Saturday, August 22, 2009

Ship building industry in Bangladesh by UNB staff writer Fahad Ferdous



Bangladesh Bank, central bank of the country, should introduce refinancing at a lower rate by the government for industrial loan to set up shipbuilding industry as well as its working capital, a government committee has recommended in its report.

The committee, led by Director General of Export Promotion Bureau Md Khalilur Rahman, was formed to submit report on problems and prospects of the shipbuilding industry. The report was recently submitted to the ministry concerned.

The report suggested that the single borrower exposure limit of commercial banks should be increased to 65 percent for non-funded facilities from the existing 35 percent. According to the present system, single borrower exposure limit of commercial banks has been fixed at 50 percent (funded 15 percent and non-funded 35 percent) of the total capital.

“This is not sufficient for shipbuilding sector in extending non-funded facilities. It should be increased to 65 percent for non funded facilities for investment in the shipbuilding sector,” the report said.

The report made its recommendations in four parts -- financial, human resource development, infrastructure and marketing.

In the financial part, it recommended that the limit of government deposit in private commercial banks has to be increased from present 25 percent to 50 percent and that should be earmarked for investment in shipbuilding sector. It also mentioned that commission for import L/Cs has to be fixed at 0.25 percent per three months.

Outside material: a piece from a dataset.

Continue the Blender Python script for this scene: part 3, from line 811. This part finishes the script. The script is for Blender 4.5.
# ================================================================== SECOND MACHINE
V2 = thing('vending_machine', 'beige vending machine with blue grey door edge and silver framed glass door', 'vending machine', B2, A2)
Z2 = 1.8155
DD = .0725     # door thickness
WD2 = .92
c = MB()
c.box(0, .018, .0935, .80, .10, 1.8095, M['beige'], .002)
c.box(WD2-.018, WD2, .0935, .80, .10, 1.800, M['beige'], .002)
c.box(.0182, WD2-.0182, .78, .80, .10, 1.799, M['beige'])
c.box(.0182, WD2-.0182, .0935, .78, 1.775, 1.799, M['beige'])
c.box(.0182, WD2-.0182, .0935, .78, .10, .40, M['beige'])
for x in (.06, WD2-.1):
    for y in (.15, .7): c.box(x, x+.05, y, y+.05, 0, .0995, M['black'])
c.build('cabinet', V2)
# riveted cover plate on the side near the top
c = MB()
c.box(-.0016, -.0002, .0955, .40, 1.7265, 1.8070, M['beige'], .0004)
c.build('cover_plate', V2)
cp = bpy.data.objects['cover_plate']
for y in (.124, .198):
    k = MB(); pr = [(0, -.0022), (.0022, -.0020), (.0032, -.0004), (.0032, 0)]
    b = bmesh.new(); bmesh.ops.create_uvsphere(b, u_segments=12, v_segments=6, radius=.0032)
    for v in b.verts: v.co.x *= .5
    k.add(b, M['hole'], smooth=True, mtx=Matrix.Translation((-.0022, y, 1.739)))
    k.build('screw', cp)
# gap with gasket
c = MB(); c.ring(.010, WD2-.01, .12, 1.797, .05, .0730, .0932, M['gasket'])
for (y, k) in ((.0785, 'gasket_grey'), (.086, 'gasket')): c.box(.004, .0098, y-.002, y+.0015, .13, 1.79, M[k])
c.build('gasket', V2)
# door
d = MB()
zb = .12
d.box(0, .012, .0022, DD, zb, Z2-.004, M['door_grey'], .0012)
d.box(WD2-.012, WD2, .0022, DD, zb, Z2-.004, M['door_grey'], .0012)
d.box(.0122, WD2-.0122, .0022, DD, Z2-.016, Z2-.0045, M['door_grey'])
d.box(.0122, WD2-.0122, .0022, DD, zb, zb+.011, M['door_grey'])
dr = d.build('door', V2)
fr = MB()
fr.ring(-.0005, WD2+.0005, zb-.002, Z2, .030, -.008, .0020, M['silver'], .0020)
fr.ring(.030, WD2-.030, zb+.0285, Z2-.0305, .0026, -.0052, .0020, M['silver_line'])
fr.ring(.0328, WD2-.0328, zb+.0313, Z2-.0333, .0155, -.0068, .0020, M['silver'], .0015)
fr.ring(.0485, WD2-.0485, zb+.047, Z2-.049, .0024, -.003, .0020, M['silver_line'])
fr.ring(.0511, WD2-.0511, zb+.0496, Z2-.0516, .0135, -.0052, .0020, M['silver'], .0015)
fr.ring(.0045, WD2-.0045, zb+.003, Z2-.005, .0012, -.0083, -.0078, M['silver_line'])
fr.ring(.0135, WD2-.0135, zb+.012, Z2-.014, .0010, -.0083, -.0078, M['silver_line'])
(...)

The committee also suggested 10 percent interest for industrial loan while 7 percent interest for working capital loan with nil margin for bank guarantee and nil L/C margin for 100 percent export oriented shipbuilding industry.

To avoid issuing counter bank guarantee by a foreign bank as the bank guarantee issued by the local banks is not accepted by the buyer’s bank, the committee suggested that Bangladesh bank could maintain a record of such guarantees issued by local banks with cross reference to each other.

In the human resource development part, the committee suggested to form a committee by the government with the members of marine engineering department of universities, technical institutions, concerned association and ship exporting companies to review the course curriculum every two years and prepare a need basis syllabus.

The report also suggested making necessary arrangement for opening naval architecture and marine engineering department in the universities of Khulna, Chittagong and Barisal regions.

In the infrastructure part, the committee suggested to establish a special zone having technical and geographical facilities including deep channel, 200+ meter height of bridges on the rivers and uninterrupted electricity and gas supply for 100 percent export oriented shipbuilding industries.

“The bank of Meghna River at Gazaria, Munshiganj may be considered as the first special zone, the eastern side of Karnaphuli River may be considered as the second special zone and the bank of Pashur River considered as the third special zone on the basis of conducting survey,” the committee report said.

Arrangement may made to identify possible backward linkage industries like ship’s out fittings, safety accessories, marine lighting, maritime signs, symbols and posters, anchor and chain, marine cables, electrical and electronic items, pipes, pumps, ropes, angle, shipbuilding plate, piston rings, switch gear, marine spare parts, and marine technologies.

In the marketing side, the report suggested to take necessary steps by the Bangladesh missions aboard for boosting up export of ships.

It also recommended that Export Promotion Bureau (EPB) should ensure regular participation in the important international maritime exhibitions and fairs.